Douglas A. Brooks (King Lear) is Associate Professor of English at Texas A&M University and the Editor of Shakespeare Yearbook. He is the author of From Playhouse to Printing House: Drama and Authorship in Early Modern England (Cambridge UP, 2000) and the editor of two collections of essays, Printing and Parenting in Early Modern England (Ashgate Publishing Co., 2005) and Milton and the Jews, forthcoming Cambridge UP. Brooks has published essays in Medieval and Renaissance Drama in England, Shakespeare Studies, ELR, Philological Quarterly, Genre, Renaissance Drama, Studies in English Literature, and Poetics Today.
Andrew Fleck (Henry V) is Associate Professor of English at San Jose State University. His essays have appeared in Studies in Philology, Shakespeare Yearbook, Studies in English Literature, Modern Philology, Studies in Medieval and Renaissance History, and elsewhere.
Antonia Forster (The Taming of the Shrew) is Professor of English at the University of Akron. Her Index to Book Reviews in England 1749-1774 was awarded the 1992 Rose Mary Crawshay Prize by the British Academy, and the second volume to take the Index to 1800 was published by the British Library in 1997. Her Vol. 1 (1770-1799) of The English Novel 1770-1829: a Bibliographical Survey of Prose Fiction Published in the British Isles (with James Raven) was published by Oxford University Press in 2000. She has published articles in such journals as The Age of Johnson, Shakespeare Quarterly, and Studies in Newspaper and Periodical History.
Jeffrey Kahan (Much Ado about Nothing) completed his Ph.D. at the Shakespeare Institute, University of Birmingham. He is author of Reforging Shakespeare, The Cult of Kean, Caped Crusaders 101, and editor of numerous texts, including Shakespeare Imitataions, Parodies and Forgeries 1710-1820. He is the ongoing series editor of Shakespeare Millenium. Dr. Kahan is Associate Professor at the University of La Verne.
Robert Ormsby (Julius Caesar) received his Ph.D. from the University of Toronto in 2005. Besides essays on Canadian performances of classical drama (Toronto Slavic Quarterly, May, 2003; Shakespeare Bulletin, Summer 2004), his publications include Descriptive Entries of Folger Library collection prompt-books for Coriolanus productions by John Philip Kemble, Samuel Phelps and Henry Irving (The Shakespeare Collection) and a review of Shakespeare and the Force of Modern Performance by W.B. Worthen. (Renaissance Quarterly, Summer 2004).

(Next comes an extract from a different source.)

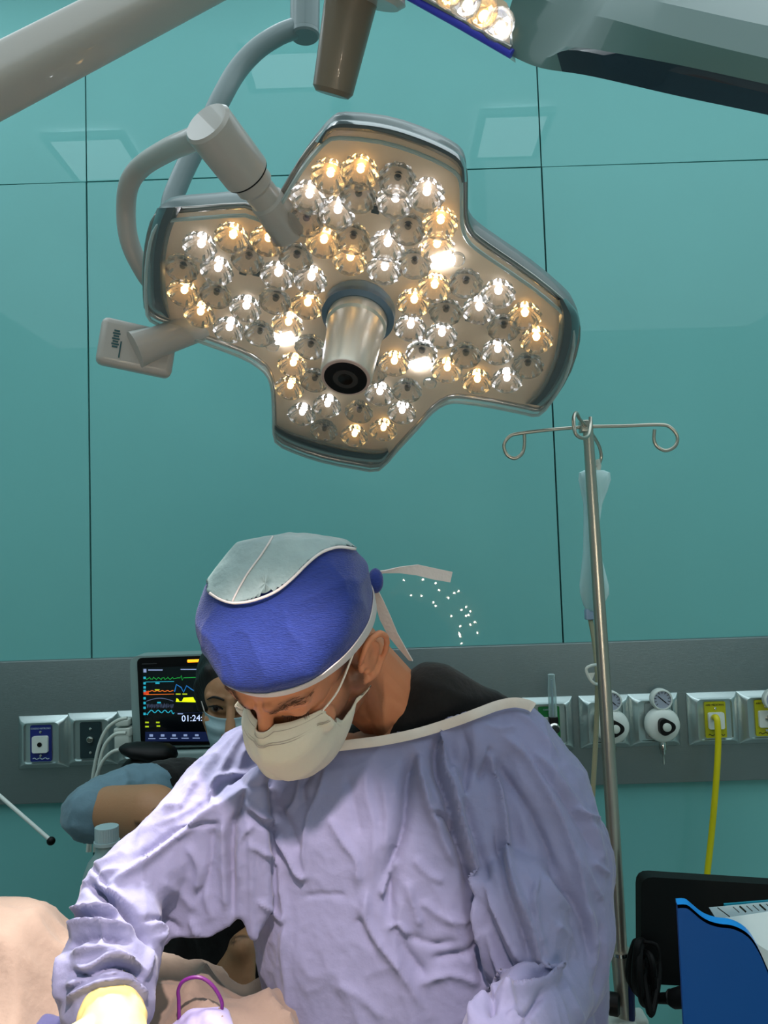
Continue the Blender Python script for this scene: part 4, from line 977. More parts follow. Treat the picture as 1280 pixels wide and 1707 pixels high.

Richard Preiss (The Tempest) received his Ph.D. from Stanford University and is now Assistant Professor in the Department of English at the University of Utah, where he teaches Shakespeare and Renaissance literature. His published articles include Natural Authorship (Renaissance Drama, 2006), Robert Armin Do the Police in Different Voices (from Performance to Print in Shakespeare’s England, ed. Peter Holland and Stephen Orgel, 2006), and Mucedorus: A Play Finally Anonymous (Shakespeare Yearbook, 2007).
William Proctor Williams (Romeo and Juliet, Macbeth, Richard III, Titus Andronicus) is Professor of English Emeritus at Northern Illinois University and Senior Lecturer in English at the University of Akron. He has received numerous grants and awards including a National Endowment for the Humanities research grant, a Senior Fulbright Research Fellowship, and in 2003-2004 was the Myra and Charlton Hinman Fellow at the Folger Shakespeare Library.
Series Editors of [The Sourcebooks Shakespeare]
Marie Macaisa has a bachelor’s degree in computer science from the Massachusetts Institute of Technology and a master’s degree in artificial intelligence from the University of Pennsylvania. She worked for many years on the research and development of innovative applications of computer technology before becoming the series editor of The Sourcebooks Shakespeare in 2003. She writes the Cast Speaks essays in the series and is the producer of the accompanying audio CDs.
Dominique Raccah is the founder, president, and publisher of Sourcebooks. Born in Paris, France, she has a bachelor’s degree in psychology and a master’s in quantitative psychology from the University of Illinois. In addition to The Sourcebooks Shakespeare, she also serves as series editor of Poetry Speaks and Poetry Speaks to Children.